Após as três missas que celebrou no domingo, Gerônimo anunciou para a comunidade seu desligamento da Igreja. "Eu fiquei emocionado e chorei muito, quase a igreja toda chorou", lembra.
O G1 conversou com funcionários da paróquia em que Gerônimo trabalhava e o sentimento era de tristeza. "A gente está sentindo muito a perda. Aqui o clima é de velório, mas estamos respeitando a decisão dele. A revelação foi um choque", afirma uma das funcionárias, que prefere não ter o nome divulgado.
"Nós soubemos formalmente pelo bispo. Quem somos nós para julgar? Quando alguém vem falar comigo sobre o caso sempre cito Romanos, capítulo 14 [trecho da Bíblia]", diz outro funcionário que conhece Gerônimo.
Planos para o futuro
Uma casa do irmão de Gerônimo está sendo reformada em Feira de Santana para receber a família. "Inicialmente vamos ficar um pouco mais afastados da comunidade", completa.

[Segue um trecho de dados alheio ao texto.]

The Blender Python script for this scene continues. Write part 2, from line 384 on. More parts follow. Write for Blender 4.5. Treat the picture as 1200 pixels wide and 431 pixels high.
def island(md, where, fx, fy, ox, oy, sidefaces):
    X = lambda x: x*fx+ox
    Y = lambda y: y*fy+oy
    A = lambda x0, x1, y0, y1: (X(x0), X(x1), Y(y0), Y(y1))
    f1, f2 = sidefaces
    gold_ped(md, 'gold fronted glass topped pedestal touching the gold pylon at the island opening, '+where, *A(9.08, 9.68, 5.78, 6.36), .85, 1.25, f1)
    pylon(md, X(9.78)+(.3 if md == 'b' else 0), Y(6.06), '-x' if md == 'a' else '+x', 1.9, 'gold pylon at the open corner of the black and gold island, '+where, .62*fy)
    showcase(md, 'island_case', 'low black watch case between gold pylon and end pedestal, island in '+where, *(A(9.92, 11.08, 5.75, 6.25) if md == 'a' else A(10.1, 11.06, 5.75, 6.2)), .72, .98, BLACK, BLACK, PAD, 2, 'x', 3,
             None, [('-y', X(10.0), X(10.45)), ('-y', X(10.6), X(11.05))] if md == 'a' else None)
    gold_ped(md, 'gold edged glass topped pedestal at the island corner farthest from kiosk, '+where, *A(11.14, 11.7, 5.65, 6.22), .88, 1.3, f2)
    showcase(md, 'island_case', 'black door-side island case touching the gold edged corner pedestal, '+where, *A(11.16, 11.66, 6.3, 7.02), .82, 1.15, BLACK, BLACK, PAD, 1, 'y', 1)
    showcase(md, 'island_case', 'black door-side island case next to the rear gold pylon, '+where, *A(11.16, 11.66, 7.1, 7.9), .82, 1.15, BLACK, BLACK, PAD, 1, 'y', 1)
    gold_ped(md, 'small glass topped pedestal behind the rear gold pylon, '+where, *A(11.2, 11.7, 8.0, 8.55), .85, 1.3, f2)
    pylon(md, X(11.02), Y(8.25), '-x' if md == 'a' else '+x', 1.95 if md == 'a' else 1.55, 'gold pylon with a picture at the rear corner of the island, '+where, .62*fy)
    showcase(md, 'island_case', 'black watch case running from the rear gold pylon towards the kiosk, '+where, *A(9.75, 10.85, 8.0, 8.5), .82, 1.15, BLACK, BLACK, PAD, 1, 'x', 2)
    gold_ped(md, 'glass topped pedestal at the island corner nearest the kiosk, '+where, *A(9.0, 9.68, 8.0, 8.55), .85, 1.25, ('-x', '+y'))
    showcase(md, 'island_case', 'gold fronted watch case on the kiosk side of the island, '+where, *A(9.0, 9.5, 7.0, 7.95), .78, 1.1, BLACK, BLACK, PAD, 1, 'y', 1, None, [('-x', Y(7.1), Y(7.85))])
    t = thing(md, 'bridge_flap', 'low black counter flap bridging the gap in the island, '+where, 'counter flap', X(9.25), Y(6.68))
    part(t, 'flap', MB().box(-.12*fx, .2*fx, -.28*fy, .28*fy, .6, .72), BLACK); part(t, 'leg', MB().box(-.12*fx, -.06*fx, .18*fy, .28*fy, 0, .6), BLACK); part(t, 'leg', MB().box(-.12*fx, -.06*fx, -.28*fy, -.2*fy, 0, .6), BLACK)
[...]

O casal planeja celebrar o matrimônio em uma igreja católica, mas para isso precisa de uma autorização do Papa Francisco. "Vou fazer um pedido formal para casar. O bispo ficou de se informar sobre os procedimentos. Acho que o padre precisa fazer uma carta pedindo dispensa para casar na Igreja. Geralmente os papas liberam", afirma.
Sobre sua relação com Deus, Gerônimo garante que a fé é a mesma. O que mudou, diz, é a forma de seguir a religião. "Só não vou servir como padre, mas vamos continuar ajudando como for possível", conclui.